3. Using the Source Control tab, commit index.ipynb. In the repository's website, wait until the CI workflow succeeds, navigate to the Pages link and refresh the page.

   

Change the Model ## {#tutorial4-change-the-model}

Now that we have developed an interesting notebook as a report to share with stakeholders, we can now change the OML model and see the notebook getting updated automatically.

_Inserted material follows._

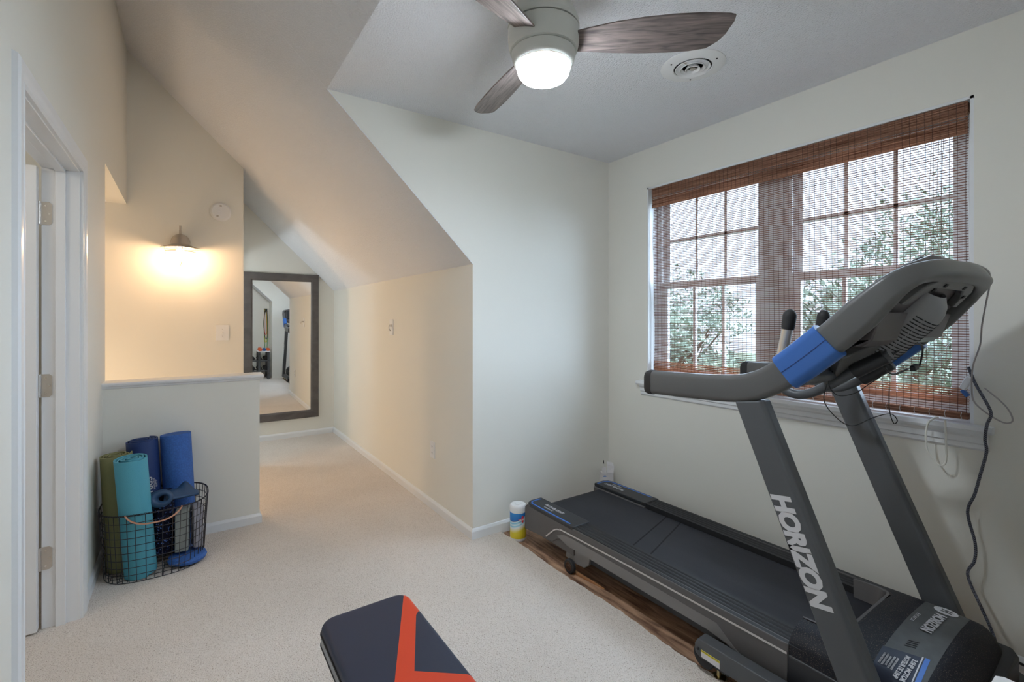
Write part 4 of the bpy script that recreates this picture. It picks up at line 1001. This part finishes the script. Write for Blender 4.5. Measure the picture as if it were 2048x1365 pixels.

1. In VS Code Exploer, edit the file src/oml/example.com/tutorial2/description/missions.oml by adding a new objective to the lander mission. Save.

   

2. Using the Source Control tab, commit mission.oml. In the repository's website, wait until the CI workflow succeeds, navigate to the Pages link and refresh the page.

   

3. In VS Code Exploer, edit the file src/oml/example.com/tutorial2/description/masses.oml by changing the mass of components:orbiter-propulsion-subsystem from 6 to 106.

   

4. Using the Source Control tab, commit mission.oml. In the repository's website, wait until the CI workflow succeeds, navigate to the Pages link and refresh the page. Notice the new mass for C.02.09 and changed mass of the composing component C.02 now 100 higher than before.

   

5. In VS Code Explorer, revert the changes you made to the two OML files above. Using the Source Control tab, commit mission.oml and masses.oml. In the repository's website, wait until the CI workflow succeeds, navigate to the Pages link and refresh the page. Verify that the page returns to the original contents before the changes.

Summary ## {#tutorial4-summary}

This tutorial serves as a comprehensive guide, outlining the step-by-step process of utilizing Jupyter Notebook and GitHub Pages to visualize the results derived from querying OML datasets. Through clear and concise instructions, learners will gain practical insights into the seamless integration of these tools for efficient data exploration, analysis, and collaborative review. By employing automation techniques, the tutorial demonstrates how the generated notebook content and OML documentation can be effortlessly deployed onto GitHub Pages, facilitating real-time impact assessment, and fostering a collaborative environment for informed decision-making. This tutorial proves particularly valuable for professionals seeking enhanced methods of data visualization and streamlined peer review processes within the context of OML datasets.